Required task
What follows is a listing; restate every line of it word for word.
▬▬▬
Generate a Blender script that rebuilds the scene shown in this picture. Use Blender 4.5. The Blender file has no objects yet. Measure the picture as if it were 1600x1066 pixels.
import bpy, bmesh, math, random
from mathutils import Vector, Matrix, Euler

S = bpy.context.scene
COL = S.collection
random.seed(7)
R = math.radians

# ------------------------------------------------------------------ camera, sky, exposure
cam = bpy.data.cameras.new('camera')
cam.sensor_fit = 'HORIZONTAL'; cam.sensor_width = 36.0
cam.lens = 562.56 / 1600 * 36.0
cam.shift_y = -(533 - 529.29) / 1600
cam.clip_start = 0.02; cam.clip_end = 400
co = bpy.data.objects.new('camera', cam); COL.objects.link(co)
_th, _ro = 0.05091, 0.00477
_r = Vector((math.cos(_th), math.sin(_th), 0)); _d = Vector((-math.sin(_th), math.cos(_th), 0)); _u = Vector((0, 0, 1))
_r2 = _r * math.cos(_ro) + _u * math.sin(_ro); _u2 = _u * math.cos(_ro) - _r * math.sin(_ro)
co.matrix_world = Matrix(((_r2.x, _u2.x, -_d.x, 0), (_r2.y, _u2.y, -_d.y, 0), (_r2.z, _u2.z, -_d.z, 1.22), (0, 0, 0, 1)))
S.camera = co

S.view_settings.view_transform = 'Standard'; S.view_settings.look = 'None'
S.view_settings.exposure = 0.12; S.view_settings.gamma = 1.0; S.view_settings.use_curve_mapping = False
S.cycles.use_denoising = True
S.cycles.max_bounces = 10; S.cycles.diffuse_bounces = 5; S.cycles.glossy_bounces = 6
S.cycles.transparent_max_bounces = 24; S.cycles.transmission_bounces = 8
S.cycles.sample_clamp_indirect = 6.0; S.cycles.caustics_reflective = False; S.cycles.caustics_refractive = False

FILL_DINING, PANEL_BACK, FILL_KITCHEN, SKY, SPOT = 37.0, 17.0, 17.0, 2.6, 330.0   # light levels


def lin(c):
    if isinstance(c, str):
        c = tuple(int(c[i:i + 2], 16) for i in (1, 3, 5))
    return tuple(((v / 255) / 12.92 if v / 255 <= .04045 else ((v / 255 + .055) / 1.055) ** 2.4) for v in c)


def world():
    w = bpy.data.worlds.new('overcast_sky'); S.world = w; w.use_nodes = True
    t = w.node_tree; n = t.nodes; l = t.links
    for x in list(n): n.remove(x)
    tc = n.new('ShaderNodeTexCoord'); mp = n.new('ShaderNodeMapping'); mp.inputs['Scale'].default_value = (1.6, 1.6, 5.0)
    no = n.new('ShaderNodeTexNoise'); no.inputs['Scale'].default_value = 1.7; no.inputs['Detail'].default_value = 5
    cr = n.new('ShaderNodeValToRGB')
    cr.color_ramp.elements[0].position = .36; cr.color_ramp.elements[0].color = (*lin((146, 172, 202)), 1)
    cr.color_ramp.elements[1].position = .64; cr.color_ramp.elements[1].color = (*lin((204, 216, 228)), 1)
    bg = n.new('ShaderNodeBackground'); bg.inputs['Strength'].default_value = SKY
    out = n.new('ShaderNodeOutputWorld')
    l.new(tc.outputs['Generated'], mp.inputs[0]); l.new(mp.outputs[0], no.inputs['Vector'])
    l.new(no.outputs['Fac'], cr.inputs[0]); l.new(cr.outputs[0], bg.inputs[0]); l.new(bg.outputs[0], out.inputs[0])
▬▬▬
Worked answer
Generate a Blender script that rebuilds the scene shown in this picture. Use Blender 4.5. The Blender file has no objects yet. Measure the picture as if it were 1600x1066 pixels.
import bpy, bmesh, math, random
from mathutils import Vector, Matrix, Euler

S = bpy.context.scene
COL = S.collection
random.seed(7)
R = math.radians

# ------------------------------------------------------------------ camera, sky, exposure
cam = bpy.data.cameras.new('camera')
cam.sensor_fit = 'HORIZONTAL'; cam.sensor_width = 36.0
cam.lens = 562.56 / 1600 * 36.0
cam.shift_y = -(533 - 529.29) / 1600
cam.clip_start = 0.02; cam.clip_end = 400
co = bpy.data.objects.new('camera', cam); COL.objects.link(co)
_th, _ro = 0.05091, 0.00477
_r = Vector((math.cos(_th), math.sin(_th), 0)); _d = Vector((-math.sin(_th), math.cos(_th), 0)); _u = Vector((0, 0, 1))
_r2 = _r * math.cos(_ro) + _u * math.sin(_ro); _u2 = _u * math.cos(_ro) - _r * math.sin(_ro)
co.matrix_world = Matrix(((_r2.x, _u2.x, -_d.x, 0), (_r2.y, _u2.y, -_d.y, 0), (_r2.z, _u2.z, -_d.z, 1.22), (0, 0, 0, 1)))
S.camera = co

S.view_settings.view_transform = 'Standard'; S.view_settings.look = 'None'
S.view_settings.exposure = 0.12; S.view_settings.gamma = 1.0; S.view_settings.use_curve_mapping = False
S.cycles.use_denoising = True
S.cycles.max_bounces = 10; S.cycles.diffuse_bounces = 5; S.cycles.glossy_bounces = 6
S.cycles.transparent_max_bounces = 24; S.cycles.transmission_bounces = 8
S.cycles.sample_clamp_indirect = 6.0; S.cycles.caustics_reflective = False; S.cycles.caustics_refractive = False

FILL_DINING, PANEL_BACK, FILL_KITCHEN, SKY, SPOT = 37.0, 17.0, 17.0, 2.6, 330.0   # light levels


def lin(c):
    if isinstance(c, str):
        c = tuple(int(c[i:i + 2], 16) for i in (1, 3, 5))
    return tuple(((v / 255) / 12.92 if v / 255 <= .04045 else ((v / 255 + .055) / 1.055) ** 2.4) for v in c)


def world():
    w = bpy.data.worlds.new('overcast_sky'); S.world = w; w.use_nodes = True
    t = w.node_tree; n = t.nodes; l = t.links
    for x in list(n): n.remove(x)
    tc = n.new('ShaderNodeTexCoord'); mp = n.new('ShaderNodeMapping'); mp.inputs['Scale'].default_value = (1.6, 1.6, 5.0)
    no = n.new('ShaderNodeTexNoise'); no.inputs['Scale'].default_value = 1.7; no.inputs['Detail'].default_value = 5
    cr = n.new('ShaderNodeValToRGB')
    cr.color_ramp.elements[0].position = .36; cr.color_ramp.elements[0].color = (*lin((146, 172, 202)), 1)
    cr.color_ramp.elements[1].position = .64; cr.color_ramp.elements[1].color = (*lin((204, 216, 228)), 1)
    bg = n.new('ShaderNodeBackground'); bg.inputs['Strength'].default_value = SKY
    out = n.new('ShaderNodeOutputWorld')
    l.new(tc.outputs['Generated'], mp.inputs[0]); l.new(mp.outputs[0], no.inputs['Vector'])
    l.new(no.outputs['Fac'], cr.inputs[0]); l.new(cr.outputs[0], bg.inputs[0]); l.new(bg.outputs[0], out.inputs[0])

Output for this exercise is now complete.